Wide range of issues discussed at Penn Valley town hall | TheUnion.com

Wide range of issues discussed at Penn Valley town hall

The Penn Valley Chamber of Commerce hosted their 10th annual Penn Valley Town Hall meeting to a standing-room only crowd. Keynote speaker Hank Weston gave updates to key issues in the district during the meeting.
Elias Funez/efunez@theunion.com |

Re-election plans, homelessness, fire recovery, E. coli and a number of other issues were discussed during the Penn Valley Chamber of Commerce’s 10th annual town hall meeting at the Seventh Day Adventist Church Tuesday night.

Nevada County District 4 Supervisor Hank Weston was the evening’s keynote speaker, giving updates on the district’s key issues.

Weston, who won’t be seeking re-election, received a standing ovation from audience members.

Weston gave updates on the current homeless issue in Nevada County.

“Our goals for 2018 are integration, coordination, development of a day service center, housing-first approach, shelter for families, and full utilization of the Bost House,” Weston said.

The Bost House recently received a $500,000 remodel and can accommodate 19 beds.

“We will have to build some transitional housing,” Weston said to the crowd. “We have to figure out where we can get homes to get our homeless into.”

The region’s destructive wildfires and the emergency response were also addressed by Weston, who informed the crowd that nine of the homes burned in the Wind Fire complex are currently scheduled to be rebuilt, with more on the way.

Weston compared the 2.5 hour evacuation of Lake Wildwood during the Lobo Fire, to the 6.5 hour evacuation of the same community back during the 49er Fire.

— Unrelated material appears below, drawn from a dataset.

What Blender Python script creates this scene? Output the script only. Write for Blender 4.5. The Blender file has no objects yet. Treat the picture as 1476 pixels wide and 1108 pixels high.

“FEMA has required that everyone be involved in an emergency notification system,” Weston said. “We will be working on a notification system that goes out to all cell phones and providers.”

The Penn Valley Sewer fiasco was also a hot topic at Tuesday night’s meeting.

“We have about 50 feet to connect,” Weston said as he explained the issues with boulders getting in the way of an underground bore.

A series of underground, low-level explosions were discharged in order to dislodge the boulder.

“In the next few weeks they will complete their 50 feet, attach them together and test the system,” Weston said.

The E. coli situation at Lake Wildwood was also discussed.

“We hired a (doctor) to do an extensive evaluation of the people that got sick, to test the goose poop that also showed the same strains of E. coli,” Weston said. “The objective is to get everything back to normal by the spring.”

Restoration work on the historic Bridgeport Covered Bridge is expected to get under way in August of 2018 and will require the complete dismantling of the bridge.

“They are basically going to have to take the whole bridge down,” Weston said. “They will have to put things in the river to stabilize the abutments, raise them three feet, they will tear that whole bridge down, set it aside in pieces, and rebuild it all,” Weston said.